What Is Biodiesel?

Automotive, Home & Family
on October 16, 2011

Biodiesel is not the name of a new heavy metal band. It’s the name of a clean-burning, alternative fuel made from domestic, renewable resources.

How is biodiesel made? According to the National Biodiesel Board, fat or vegetable oil undergoes a chemical transformation, known as transesterification that produces biodiesel, used in diesel automobiles with little or no modification. It also produces glycerin, used in soaps. Biodiesel does not contain petroleum. It can, however, be blended with petroleum diesel to create a biodiesel blend. Biodiesel is not the same as raw vegetable oil. It has been legally registered with the Environmental Protection Agency as a legal fuel. Strict industry specifications govern the production and use of fuel grade biodiesel. In addition, biodiesel is the only alternative fuel to have completed the health effects testing requirements of the 1990 Clean Air Act Amendments.

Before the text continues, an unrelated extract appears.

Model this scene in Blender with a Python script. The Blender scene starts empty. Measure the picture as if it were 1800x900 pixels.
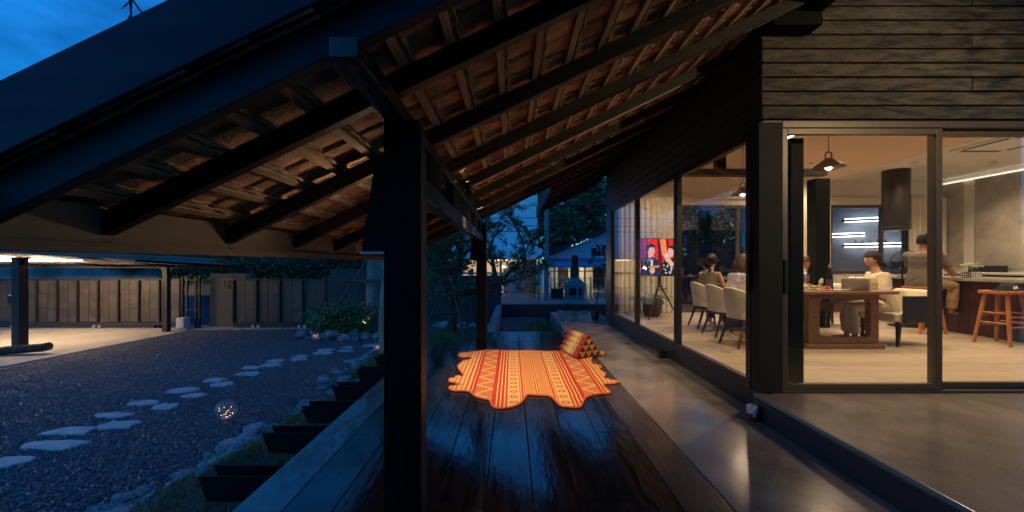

What are the benefits of biodiesel? Now that you know what biodiesel is, you may be wondering why you would ever use it. Because biodiesel fuel is made from renewable resources, is nontoxic and has lower emissions than petroleum diesel, it’s better for the environment. Because it is domestically produced, it lessens American dependence on foreign oil. Biodiesel is available nationwide from biodiesel producers and marketers, petroleum distributors and biodiesel pumps in select locations.

What are some common misconceptions about biodiesel? Separate the myth from the fact on biodiesel.

  • Biodiesel is not an experimental fuel. It has been tested thoroughly by the U.S. Department of Energy, National Renewable Energy Lab and the U.S. Department of Agriculture.
  • Biodiesel fuel performs comparablly to petroleum diesel and can be used in most diesel engines.
  • The use of biodiesel fuel does not necessarily void your engine manufacturer’s warranty. Check with the manufacturer what grade fuel is acceptable.
  • High-quality biodiesel blends can be used in cold climates.
  • Biodiesel does not contribute to rising food prices.
  • Biodiesel production does not cause land to be cleared. It is often made from byproducts of crops already being grown.